The air felt tender (2025)
I was remembering the experiences of two moments I’ve only ever felt in my life: meeting my friend’s first newborn child in the first few days of her life, and being present in the emotion people felt when they were called by the Holy Spirit to go up to the altar at the Pentecostal church I attended as a teenager. I witnessed people collapsing to their knees, crying, giving praise, speaking in tongues, singing, and dancing in circles - something I later came to understand to be a form of a Ring Shout: a Hoodoo spiritual practice rooted in African traditions developed in the New World. I felt that emotion every time I witnessed it.
This body of work investigates how materials function as visual tools while referencing their spiritual, political, and commercial histories, particularly the use of shells. The materials used have been sensitively hand-collected and sourced.
Spirit’ gon catch you, 2025
Nylon, bamboo, string, shells
25 x 20 cm
Ring shout, 2025
Leather, shells
20 x 25 cm
The Teacher, 2025
Cellophane, bamboo, string, nylon
27 x 32 cm
Boundary line, 2025
Leather, shells
20 x 25 cm
Untitled, 2025
Nylon, bamboo, string, shells
25 x 20 cm
The shells are arranged to capture the rhythm of a ring shout. The blue leather represents the colour used by Gullah Geechee people of the Sea Islands in the southeastern United States, who paint the exteriors of their homes this colour to ward off evil spirits.

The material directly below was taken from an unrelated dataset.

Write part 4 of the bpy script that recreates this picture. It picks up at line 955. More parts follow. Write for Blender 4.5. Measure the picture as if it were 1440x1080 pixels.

The body moves in such a way when stringing a bamboo kite, no matter the scale. With some of my sculptures, I leave the kite in its raw form, and use the play of light where the shadows play on the wall, capturing the presence of the body again, seeing where the rhythm and movement took place.
I have a growing interest in shells at the moment. Shells, particularly cowries, have been used in burial rituals as a way for the deceased to be accompanied safely into the afterlife. Found in the graves of African-Americans who lived in the American South and ancient Egyptian culture.
The shadow of the layered purple cellophane on the wall feels like a shelter of some kind.
I like the idea of this work being a conversation between different hands, and the accessibility to the materials around you. The student, the teacher. Made from a mix of traditional materials kites are made from, and nylon.